Might have been a really complicated one (lots of small items that had to be rung individually, etc.).

I remember one customer I had at my current job in a thrift store. OK, I’m pretty new on the register, but for a cart full of small items, 5-10 minutes wasn’t horribly slow, really (no one said anything about it). Took five people (one supervisor, two leads, one considerably more experienced cashier, and me) at least 10 minutes to bag up this cartload of fragile items with appropriate wrapping to give the stuff at least some chance of reaching the customer’s home intact.

I’d much rather see that than Jerry Springer (NO thanks, Pep Boys, and I didn’t appreciate not being able to find a remote to change it to something less disgusting).

I’ve noticed this is fairly prevalent among smaller bars in Chicago. I think they deliberately don’t post hours to give them the freedom to close early if the bar is totally dead. A weekday or Sunday night without any major sporting events can mean they’re keeping the bar open for one customer who is nursing a beer for 2 hours.
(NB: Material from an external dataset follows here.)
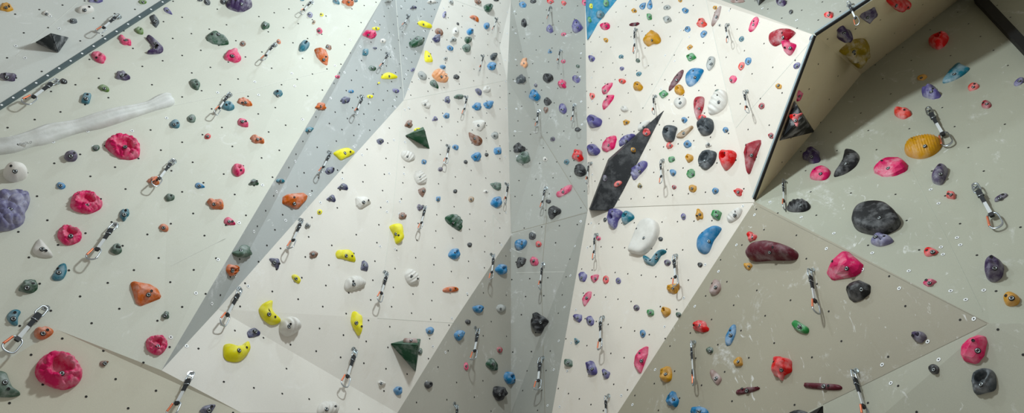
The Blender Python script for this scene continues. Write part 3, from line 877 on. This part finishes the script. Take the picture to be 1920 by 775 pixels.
C4 o bk 676,126 34,24,-70
C4 o pk 629,261 34,32,0
C4 F wh P845,360 880,270 915,180 960,125 1020,115 1065,145 1070,220 1020,320 940,382 870,375 h.35 L=large white flat-topped teardrop
C4 o bk 1080,266 34,32,0
C4 c te P953,400 965,385 990,400 1010,415 1030,385 1070,348 1118,342 1118,362 1085,380 1060,420 1025,460 980,450 958,430 S968,405 985,430 1018,438 1050,395 1080,362 1110,354 L=teal wavy worm hold
C4 o pl 1130,438 50,46,0
C4 l go P1128,620 1160,600 1215,590 1205,650 1180,665 1140,650
C4 f pu 515,540 76,64,90
C4 f pk P570,535 635,520 625,560 595,588 575,565
C4 f rd 682,563 60,48,90
C4 o pu 773,570 46,38,90
C4 f pk P507,710 530,665 565,645 582,650 575,695 525,762
D4 o pl 905,10 44,44,0
D4 k lg P985,25 1030,20 1033,65 990,70 978,50
D4 j go 1118,38 72,72,0
C4 f sl 150,243 60,60,-45
C4 l bl P20,300 45,270 108,275 100,315 60,348 28,335
C4 o rd 193,303 44,46,0
C4 f bk P28,440 45,395 108,405 95,450 40,482
C4 f pk 162,428 80,68,90
C5 o pu 6,103 50,36,90
C5 l go 120,90 76,58,90
C5 k lg P203,105 225,52 290,62 265,133
C5 s wh P322,130 335,85 400,40 435,50 410,110 350,148
C5 d bl P103,310 115,250 150,215 235,172 283,185 265,225 225,280 190,360 150,375 110,350 c.3 L=large blue teardrop hold
C5 o bk 127,453 38,36,0
C5 l rd 503,250 68,64,0
C5 b mr P457,400 475,350 530,300 600,278 720,300 810,335 842,370 830,410 780,422 640,422 500,432 h.7 L=big maroon sausage hold
C5 l go 476,463 60,50,0
C5 k pg P193,650 215,590 240,560 268,570 280,625 250,665 205,672
C5 f pk P1045,530 1060,480 1110,420 1170,357 1215,358 1260,400 1300,430 1318,455 1300,510 1245,545 1160,560 1080,572 h.45 L=big pink boulder hold
C6 f bk P-58,630 -10,580 60,562 130,600 128,660 60,715 0,730 -40,700 h.5 L=black dish-shaped hold
C6 P lv P130,285 175,225 225,230 290,270 260,300 190,322 140,305
C6 d rd 567,360 108,80,0
C6 f pk P503,590 520,560 575,552 612,572 575,600 545,618
C6 l pl P955,490 980,430 1020,390 1070,405 1095,450 1080,530 1030,577 975,560 h.8 c.4 L=purple knobby bulb hold
C6 o go 1150,703 122,108,0 h.6 L=round mustard knob
D1 c te P48,80 75,35 120,22 150,40 130,80 125,138 80,130
D1 l or P248,180 275,152 340,150 390,180 350,225 300,243 255,225
D1 R pk 427,468 345,275,12 h.4 L=largest pink crater hold
D1 d br 757,412 70,48,-20
D1 c gg P-55,480 0,470 45,485 60,520 90,590 145,635 120,655 40,662 -55,640 h.4 L=green-grey hooked hold
D1 R pk 1137,280 158,145,5 L=round pink pocketed hold
D1 l gn 1203,65 56,52,-20
D2 c yl P385,330 390,272 430,295 500,290 555,257 577,310 555,360 500,403 430,400 395,370 h.5 L=broad yellow smile hold
D2 f nv P550,190 570,165 605,155 652,185 652,210 620,225 562,232
D2 s wh P785,160 800,105 850,75 900,85 945,140 930,185 855,222 800,195 h.6 L=white oyster-shaped hold
D2 f nv P200,765 235,725 290,712 330,715 310,765 280,800
D2 s wh P1060,760 1080,710 1130,690 1200,710 1220,750 1190,790 1090,795
D3 c yl P67,110 85,40 120,60 152,80 150,130 135,215 95,170 h.5 L=yellow claw hold
D3 f bl 643,175 64,58,30
D3 o pg 503,249 105,32,0
D3 o gg 572,328 50,36,90
D3 j bl 413,613 66,64,40
D3 l wh 293,560 60,40,10
D3 j bk 633,570 64,52,0
D3 o bk 920,113 44,34,25
D3 l bl P818,205 845,178 885,178 890,205 870,250 835,240
D3 o pk 907,437 58,34,85
D3 o cr 1150,316 48,40,60
D3 f gn P1040,425 1070,380 1100,372 1143,420 1140,468 1090,470 L=dark green helmet hold
D3 j bl P1180,520 1195,478 1240,480 1268,510 1255,560 1210,562
D3 l bk 1150,630 108,100,0
D4 H bk P135,125 150,90 150,55 185,45 220,65 250,85 277,130 240,155 210,195 180,190 150,160 L=black star-shaped hold
D4 f pu P442,75 460,55 512,58 510,100 490,122 460,105
D4 f pu 568,105 80,62,80
D4 t te 472,255 60,52,90
D4 k gg 410,410 72,68,0
D4 l pu P540,440 550,405 590,400 618,460 612,495 560,500 543,480
D4 t pu P648,465 665,450 718,480 700,525 670,530
D4 o bl 950,198 58,42,90
D4 o gn 1210,60 40,38,0
D4 f pk P883,410 895,360 930,320 993,285 993,340 975,400 940,490 920,485 890,445 c.35 L=pink arrowhead hold
D4 l go P1070,510 1085,470 1120,440 1150,438 1165,490 1155,535 1110,552 1078,535
D4 l bl 1168,678 105,90,90 c.35
D5 l rd 133,148 110,88,10
D5 f gn 197,320 58,56,0
D5 d bl P312,280 312,215 345,165 375,132 388,145 385,200 350,275 330,285
D5 k go P370,405 400,372 430,365 440,430 375,438
D5 c pg P198,490 205,462 225,462 282,520 270,560 250,572 215,530
D5 k lg P792,125 820,98 860,120 915,155 910,195 850,190 810,160
D5 l rd P640,450 655,395 690,370 785,385 795,440 790,475 740,500 720,538 690,520 655,500 h.5 L=red lobed hold
D5 l mr P390,620 430,595 550,585 548,605 470,630 395,642
D5 b mr P888,565 905,555 1100,565 1155,580 1150,605 1060,608 900,590 L=long maroon lip hold
D5 l bl P60,775 80,740 130,728 175,745 185,790 110,805
D6 j pl 477,220 110,85,10
D6 o bk 585,455 78,70,0
D6 f pk P775,350 785,290 840,235 910,205 965,215 978,260 960,350 920,410 880,425 800,400 h.5 c.3 L=big pink fist hold
D6 r sl P865,560 880,490 930,455 1000,455 1035,500 1035,600 960,630 885,640 c.5 L=grey curled hold
B5 l rd P778,100 830,95 868,85 840,125 830,185 810,150 785,125 h.25
D5 o bk P775,790 800,765 850,752 905,768 930,800 850,830 h.4"""
DRAWS = """A1 860,105 712,238 .9
A1 410,580 180,752 .9
A2 1030,2 945,98 .9
A2 760,312 665,438 .8
A2 430,675 325,828 .8
A3 495,105 447,188 .8
A3 345,385 285,490 .8
A3 160,698 100,832 .8
A3 1135,130 1100,215 .4
A3 1035,400 1003,512 .4
A3 915,700 885,828 .6
A4 275,45 258,135 .4
A4 350,360 330,460 .6
A4 890,210 888,375 .4
A4 1028,695 1028,830 .6
B4 447,22 438,140 .7
A5 310,180 328,305 .6
A5 445,665 472,820 .7
A5 1200,15 1275,175 .9
B1 1260,425 1120,612 1
B2 1165,370 1088,520 .8
B3 785,320 757,452 1
B3 1213,600 1188,742 .6
B4 190,65 178,182 .8
B4 557,450 542,598 .5
B4 240,625 212,770 .5
B4 1080,430 1083,592 .6
B5 730,570 738,785 .4
B6 540,50 695,315 1
B6 880,605 1055,915 1
C1 835,155 655,412 .9
C2 955,125 865,332 .8
C2 510,630 375,890 .8
C3 612,30 570,192 .7
C3 335,510 275,718 .8
C3 1108,380 1088,555 .7
C4 600,232 592,408 .4
C4 220,450 200,628 .5
C4 1175,385 1190,602 .8
C5 920,490 978,805 .6
D1 325,8 50,328 1
D2 155,485 0,790 .8
D3 105,320 22,582 .9
D3 995,165 958,385 .8
D3 845,720 825,900 .6
D4 643,80 638,308 .6
D4 205,375 185,602 .9
D4 680,655 685,860 .6
D5 60,260 78,562 .15
D5 1235,470 1345,830 .5"""
for li, line in enumerate(CAT.strip().splitlines()):
    lname = None
    if ' L=' in line: line, lname = line.split(' L=')
    tk = line.split(); tile, kind, cc = tk[:3]; rest = tk[3:]
    hf, chalk, spine, poly = None, None, None, []
    mode = None; ang = None
    i = 0; nums = []
    for w in rest:
        if w[0] == 'h': hf = float(w[1:]); continue
        if w[0] == 'c': chalk = float(w[1:]); continue
        if w[0] == 'P': mode = 'P'; w = w[1:]
        if w[0] == 'S': mode = 'S'; w = w[1:]; spine = []
        v = tuple(float(q) for q in w.split(','))
        if mode == 'P': poly.append(tp(tile, *v))
        elif mode == 'S': spine.append(tp(tile, *v))
        else: nums.append(v)
    rn = random.Random(li * 7 + 1)
    if not poly:
        (x, y), (l, w_, a) = nums; x, y = tp(tile, x, y)
        poly = ell(x, y, l / 3.875, w_ / 3.875, a, kind, rn); size = math.sqrt(l * w_) / 3.875
    else:
        xs = [p[0] for p in poly]; ys = [p[1] for p in poly]; size = math.sqrt((max(xs) - min(xs)) * (max(ys) - min(ys))) * .9
    if hf is None: hf = {'o': .42, 'l': .5, 'f': .5, 'j': .5, 'd': .42, 't': .55, 'k': .5, 'b': .5, 'c': .34, 's': .45, 'r': .34, 'R': .34, 'C': .3, 'P': .5, 'H': .45, 'F': .3}[kind]
    if chalk is None: chalk = .5 if cc not in ('yl', 'wh', 'go') else .25
    build_hold(tile, kind, cc, poly, size, hf, chalk * (.6 if cc in ('bk', 'sl', 'mr') else 1.15), spine, lname, li)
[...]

Three times a customer of mine had me run a garage sale for them. Usually it failed. They never put prices on merchandise, never stayed outside to help me, never furnished racks or clothing sizes, never gave me change. And they had planned this for two weeks or more!

Actually, this page suggests 95% of cards have no annual fee, and that percentage has been increasing rapidly. A tiny fraction of people opt for cards with an annual fee, not “most”. And I suspect some of them know what they’re doing. High spenders can get better rewards from certain reward cards with an annual fee. So the fraction of people using annual-fee cards foolishly might well be much lower than 5%.

Your info is out of date. This changed in 2013. Surcharges are still prohibited in a few states, but no longer by merchant agreements. See Visa’s site or this article in Time, for example.